Le Stade de Reims est alors au firmament du football européen. En 1959, il joue la finale de la Coupe d’Europe contre le Real Madrid de Di Stefano et de Kopa. Malheureusement, le club madrilène l’emporte deux buts à zéro. Dans la foulée, le français décide de revenir à Reims et sa présence permet de poursuivre dans l’hexagone la moisson des trophées avec deux nouveaux titres en 1960 et 1962.

Toutefois, toutes les belles histoires ont toujours une fin. Roger Piantoni et Just Fontaine n’arrivent plus à retrouver leur niveau suite à de graves blessures. Raymond Kopa est suspendu six mois à cause d’une altercation avec le sélectionneur Georges Verriest. Albert Batteux quitte le club et Jean Vincent en 1964 décide pour sa part d’arrêter sa carrière. C’est la fin de l’époque flamboyante du grand Stade de Reims.

Jean Vincent a été international à 46 reprises de 1953 à 1961. C’était un « taulier » en équipe de France puisque, à chaque fois, il a démarré le match comme titulaire. C’est un des premiers héros du football français puisque préalablement c’était le désert absolu au niveau palmarès. La suite n’a pas été glorieuse puisqu’il faudra attendre plus de deux décennies pour être en capacité de jouer les premiers rôles avec l’équipe de Platini.

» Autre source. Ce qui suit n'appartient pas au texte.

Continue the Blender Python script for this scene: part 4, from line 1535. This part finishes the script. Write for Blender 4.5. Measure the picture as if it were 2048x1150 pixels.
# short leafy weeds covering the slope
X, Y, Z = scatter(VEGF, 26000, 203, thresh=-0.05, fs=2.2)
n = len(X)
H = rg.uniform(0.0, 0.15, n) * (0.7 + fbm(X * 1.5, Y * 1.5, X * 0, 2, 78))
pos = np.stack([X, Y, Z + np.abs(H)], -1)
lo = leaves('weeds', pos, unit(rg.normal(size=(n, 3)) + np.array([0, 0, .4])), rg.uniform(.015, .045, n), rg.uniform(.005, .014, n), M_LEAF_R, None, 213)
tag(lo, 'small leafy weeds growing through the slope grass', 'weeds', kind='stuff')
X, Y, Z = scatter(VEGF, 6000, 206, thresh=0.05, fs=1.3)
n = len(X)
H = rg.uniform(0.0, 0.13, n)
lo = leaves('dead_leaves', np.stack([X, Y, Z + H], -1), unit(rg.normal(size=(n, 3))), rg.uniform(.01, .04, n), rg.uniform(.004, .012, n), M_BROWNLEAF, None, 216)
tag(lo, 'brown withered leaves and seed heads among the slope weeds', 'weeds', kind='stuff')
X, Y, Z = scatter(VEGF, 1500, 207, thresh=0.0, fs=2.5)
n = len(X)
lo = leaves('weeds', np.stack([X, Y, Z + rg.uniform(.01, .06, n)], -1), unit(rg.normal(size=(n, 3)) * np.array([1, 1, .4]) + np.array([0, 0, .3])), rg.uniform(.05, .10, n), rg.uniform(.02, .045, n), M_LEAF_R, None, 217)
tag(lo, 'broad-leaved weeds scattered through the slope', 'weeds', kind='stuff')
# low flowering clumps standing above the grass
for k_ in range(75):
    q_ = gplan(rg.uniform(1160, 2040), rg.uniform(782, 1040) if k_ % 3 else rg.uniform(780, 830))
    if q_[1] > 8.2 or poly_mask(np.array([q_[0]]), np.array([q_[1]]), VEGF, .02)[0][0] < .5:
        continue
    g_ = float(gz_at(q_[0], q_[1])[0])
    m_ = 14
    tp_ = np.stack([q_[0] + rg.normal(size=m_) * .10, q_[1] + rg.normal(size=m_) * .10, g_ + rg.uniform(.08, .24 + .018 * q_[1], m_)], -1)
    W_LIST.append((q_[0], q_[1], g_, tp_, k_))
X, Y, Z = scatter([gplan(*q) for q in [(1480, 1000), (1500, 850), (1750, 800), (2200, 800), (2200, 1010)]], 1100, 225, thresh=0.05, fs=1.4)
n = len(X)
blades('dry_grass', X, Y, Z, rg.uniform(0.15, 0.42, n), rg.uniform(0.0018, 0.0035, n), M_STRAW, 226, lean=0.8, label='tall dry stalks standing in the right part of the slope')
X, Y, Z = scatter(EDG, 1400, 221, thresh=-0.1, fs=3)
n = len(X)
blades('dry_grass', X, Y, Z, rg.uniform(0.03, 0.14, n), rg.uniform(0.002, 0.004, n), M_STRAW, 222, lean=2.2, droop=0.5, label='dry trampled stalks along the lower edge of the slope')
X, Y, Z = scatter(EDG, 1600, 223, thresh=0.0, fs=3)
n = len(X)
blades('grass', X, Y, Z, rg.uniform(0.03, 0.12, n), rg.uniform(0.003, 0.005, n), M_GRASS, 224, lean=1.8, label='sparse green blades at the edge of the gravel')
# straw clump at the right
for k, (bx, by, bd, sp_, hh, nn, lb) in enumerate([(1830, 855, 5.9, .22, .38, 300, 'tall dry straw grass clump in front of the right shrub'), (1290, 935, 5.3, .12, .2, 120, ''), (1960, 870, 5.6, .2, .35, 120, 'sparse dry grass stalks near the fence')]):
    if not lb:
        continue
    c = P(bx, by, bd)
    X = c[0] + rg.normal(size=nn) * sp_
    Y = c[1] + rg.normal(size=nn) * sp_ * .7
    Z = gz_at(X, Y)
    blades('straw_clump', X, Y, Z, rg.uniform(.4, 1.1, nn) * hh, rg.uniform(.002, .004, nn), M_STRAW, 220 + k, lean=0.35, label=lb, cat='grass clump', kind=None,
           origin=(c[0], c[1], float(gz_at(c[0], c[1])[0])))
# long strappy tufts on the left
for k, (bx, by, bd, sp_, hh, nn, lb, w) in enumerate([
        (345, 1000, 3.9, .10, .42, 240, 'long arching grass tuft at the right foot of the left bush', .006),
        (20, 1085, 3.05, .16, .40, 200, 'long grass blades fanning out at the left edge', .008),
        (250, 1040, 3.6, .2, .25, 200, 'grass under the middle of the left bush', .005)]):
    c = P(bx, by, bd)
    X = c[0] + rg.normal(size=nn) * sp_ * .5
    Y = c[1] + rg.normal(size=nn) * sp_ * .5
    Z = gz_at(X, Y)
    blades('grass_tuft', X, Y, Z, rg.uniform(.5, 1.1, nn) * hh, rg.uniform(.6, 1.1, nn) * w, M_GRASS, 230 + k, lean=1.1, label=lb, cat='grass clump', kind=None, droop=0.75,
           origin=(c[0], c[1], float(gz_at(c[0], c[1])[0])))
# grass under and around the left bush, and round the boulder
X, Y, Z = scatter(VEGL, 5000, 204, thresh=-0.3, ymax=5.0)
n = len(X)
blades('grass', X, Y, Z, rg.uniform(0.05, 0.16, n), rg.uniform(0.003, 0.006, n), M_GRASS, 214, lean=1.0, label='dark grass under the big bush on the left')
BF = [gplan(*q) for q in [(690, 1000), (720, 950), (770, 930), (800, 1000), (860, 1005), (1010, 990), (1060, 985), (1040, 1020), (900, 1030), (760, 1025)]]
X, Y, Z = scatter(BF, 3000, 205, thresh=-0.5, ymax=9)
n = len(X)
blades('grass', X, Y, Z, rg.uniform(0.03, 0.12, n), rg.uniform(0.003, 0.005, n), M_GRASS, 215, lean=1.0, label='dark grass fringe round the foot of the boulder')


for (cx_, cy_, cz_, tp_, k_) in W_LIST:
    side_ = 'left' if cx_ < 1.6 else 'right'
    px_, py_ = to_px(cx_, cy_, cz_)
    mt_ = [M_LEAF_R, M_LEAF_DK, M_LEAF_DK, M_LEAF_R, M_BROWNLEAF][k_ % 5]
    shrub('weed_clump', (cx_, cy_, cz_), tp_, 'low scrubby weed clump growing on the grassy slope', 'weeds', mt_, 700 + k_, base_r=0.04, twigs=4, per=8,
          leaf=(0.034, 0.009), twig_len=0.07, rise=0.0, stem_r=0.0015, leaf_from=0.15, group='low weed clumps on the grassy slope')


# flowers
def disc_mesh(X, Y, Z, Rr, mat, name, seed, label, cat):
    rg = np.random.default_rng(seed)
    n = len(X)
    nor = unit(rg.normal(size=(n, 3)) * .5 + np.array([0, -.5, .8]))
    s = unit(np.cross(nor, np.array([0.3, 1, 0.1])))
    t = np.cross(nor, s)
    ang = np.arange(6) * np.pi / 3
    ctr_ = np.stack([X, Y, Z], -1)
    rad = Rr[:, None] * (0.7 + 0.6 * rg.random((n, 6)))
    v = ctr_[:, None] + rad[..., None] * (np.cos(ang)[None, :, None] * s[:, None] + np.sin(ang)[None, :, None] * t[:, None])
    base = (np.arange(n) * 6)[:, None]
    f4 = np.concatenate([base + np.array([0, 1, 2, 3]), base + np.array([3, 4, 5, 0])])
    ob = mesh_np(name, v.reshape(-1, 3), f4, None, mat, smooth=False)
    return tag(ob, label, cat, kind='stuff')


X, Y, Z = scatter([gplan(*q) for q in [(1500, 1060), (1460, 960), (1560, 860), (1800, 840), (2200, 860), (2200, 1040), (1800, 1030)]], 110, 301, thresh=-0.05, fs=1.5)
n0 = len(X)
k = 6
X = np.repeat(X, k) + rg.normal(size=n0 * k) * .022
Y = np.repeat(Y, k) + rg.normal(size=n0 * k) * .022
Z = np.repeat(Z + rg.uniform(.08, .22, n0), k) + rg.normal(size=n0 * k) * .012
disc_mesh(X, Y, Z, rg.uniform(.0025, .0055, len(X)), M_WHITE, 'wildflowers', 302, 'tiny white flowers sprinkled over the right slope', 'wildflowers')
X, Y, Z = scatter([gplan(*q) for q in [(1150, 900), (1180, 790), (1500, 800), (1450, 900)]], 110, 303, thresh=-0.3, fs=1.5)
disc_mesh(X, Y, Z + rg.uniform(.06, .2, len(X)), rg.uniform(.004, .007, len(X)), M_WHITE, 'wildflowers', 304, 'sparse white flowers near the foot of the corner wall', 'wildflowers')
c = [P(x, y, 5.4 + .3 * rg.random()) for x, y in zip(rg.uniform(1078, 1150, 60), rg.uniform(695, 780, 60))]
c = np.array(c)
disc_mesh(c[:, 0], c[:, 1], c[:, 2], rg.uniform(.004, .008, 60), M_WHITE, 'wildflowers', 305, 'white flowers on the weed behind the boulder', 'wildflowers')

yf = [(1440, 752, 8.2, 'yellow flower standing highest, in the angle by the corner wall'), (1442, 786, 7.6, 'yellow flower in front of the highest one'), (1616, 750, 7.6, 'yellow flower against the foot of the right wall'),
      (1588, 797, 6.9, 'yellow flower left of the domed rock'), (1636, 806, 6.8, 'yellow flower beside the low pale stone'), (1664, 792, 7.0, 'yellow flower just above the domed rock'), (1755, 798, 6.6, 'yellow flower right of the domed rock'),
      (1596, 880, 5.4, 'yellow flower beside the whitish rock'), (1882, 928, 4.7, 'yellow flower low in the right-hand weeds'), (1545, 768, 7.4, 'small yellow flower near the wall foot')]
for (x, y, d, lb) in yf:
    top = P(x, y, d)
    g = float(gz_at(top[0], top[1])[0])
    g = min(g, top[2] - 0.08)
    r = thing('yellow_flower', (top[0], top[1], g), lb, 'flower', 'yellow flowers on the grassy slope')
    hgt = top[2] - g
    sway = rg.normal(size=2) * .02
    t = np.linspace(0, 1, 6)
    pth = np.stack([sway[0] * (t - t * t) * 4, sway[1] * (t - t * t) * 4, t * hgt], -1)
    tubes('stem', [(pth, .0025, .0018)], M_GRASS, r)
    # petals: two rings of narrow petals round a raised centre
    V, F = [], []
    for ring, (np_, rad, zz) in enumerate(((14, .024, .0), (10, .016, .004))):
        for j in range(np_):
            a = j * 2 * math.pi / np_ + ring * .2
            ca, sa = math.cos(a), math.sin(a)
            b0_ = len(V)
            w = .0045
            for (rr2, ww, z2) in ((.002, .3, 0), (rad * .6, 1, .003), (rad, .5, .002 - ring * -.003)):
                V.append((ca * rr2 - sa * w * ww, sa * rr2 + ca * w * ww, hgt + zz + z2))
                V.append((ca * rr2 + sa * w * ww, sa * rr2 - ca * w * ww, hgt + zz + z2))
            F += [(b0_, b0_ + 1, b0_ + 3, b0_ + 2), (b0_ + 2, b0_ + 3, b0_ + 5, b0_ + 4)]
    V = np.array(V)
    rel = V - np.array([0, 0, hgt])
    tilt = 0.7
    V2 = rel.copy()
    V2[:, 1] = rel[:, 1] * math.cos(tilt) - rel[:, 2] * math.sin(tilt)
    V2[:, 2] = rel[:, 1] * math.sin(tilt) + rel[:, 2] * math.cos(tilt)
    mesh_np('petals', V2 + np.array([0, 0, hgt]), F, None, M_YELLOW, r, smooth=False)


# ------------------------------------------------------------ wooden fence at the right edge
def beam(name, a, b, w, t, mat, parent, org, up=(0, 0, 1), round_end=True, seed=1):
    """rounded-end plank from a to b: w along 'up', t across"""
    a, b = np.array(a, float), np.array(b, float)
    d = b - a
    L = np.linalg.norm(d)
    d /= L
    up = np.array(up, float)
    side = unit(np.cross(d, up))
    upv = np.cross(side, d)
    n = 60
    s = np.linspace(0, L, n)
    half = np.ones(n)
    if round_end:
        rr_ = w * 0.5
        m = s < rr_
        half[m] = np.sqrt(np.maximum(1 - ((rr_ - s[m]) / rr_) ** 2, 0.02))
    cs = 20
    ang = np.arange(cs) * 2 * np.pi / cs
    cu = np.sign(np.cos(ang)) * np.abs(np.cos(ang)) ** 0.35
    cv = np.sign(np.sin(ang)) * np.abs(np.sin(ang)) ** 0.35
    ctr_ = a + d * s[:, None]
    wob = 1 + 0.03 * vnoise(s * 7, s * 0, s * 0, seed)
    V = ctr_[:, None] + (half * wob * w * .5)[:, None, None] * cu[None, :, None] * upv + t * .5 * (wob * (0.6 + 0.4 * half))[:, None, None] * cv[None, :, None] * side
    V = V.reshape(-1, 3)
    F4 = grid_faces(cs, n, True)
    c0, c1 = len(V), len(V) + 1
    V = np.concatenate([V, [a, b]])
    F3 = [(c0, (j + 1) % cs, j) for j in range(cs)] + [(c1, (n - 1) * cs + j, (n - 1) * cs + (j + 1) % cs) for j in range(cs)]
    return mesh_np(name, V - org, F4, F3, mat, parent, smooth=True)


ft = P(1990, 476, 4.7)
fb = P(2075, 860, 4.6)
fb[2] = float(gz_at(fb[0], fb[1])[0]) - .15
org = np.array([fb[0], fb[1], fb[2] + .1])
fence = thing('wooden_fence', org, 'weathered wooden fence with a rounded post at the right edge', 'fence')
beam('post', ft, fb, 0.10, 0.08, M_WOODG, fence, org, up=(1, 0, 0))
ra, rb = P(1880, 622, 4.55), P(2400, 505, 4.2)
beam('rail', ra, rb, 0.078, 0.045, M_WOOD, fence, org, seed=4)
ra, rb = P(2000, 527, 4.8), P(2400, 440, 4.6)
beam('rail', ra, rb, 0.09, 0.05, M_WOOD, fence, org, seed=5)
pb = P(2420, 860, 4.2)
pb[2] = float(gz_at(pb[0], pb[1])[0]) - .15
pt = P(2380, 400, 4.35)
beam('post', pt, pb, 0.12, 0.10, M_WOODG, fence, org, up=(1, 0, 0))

Jean Vincent n’a connu que deux clubs dans sa carrière qui étaient alors les plus grands de notre championnat. Il laisse une trace indélébile à la fois par ses talents de football mais aussi par sa personnalité attachante. Le gentil garçon était aussi un farouche compétiteur. Un homme courageux qui ne se laissait pas impressionner.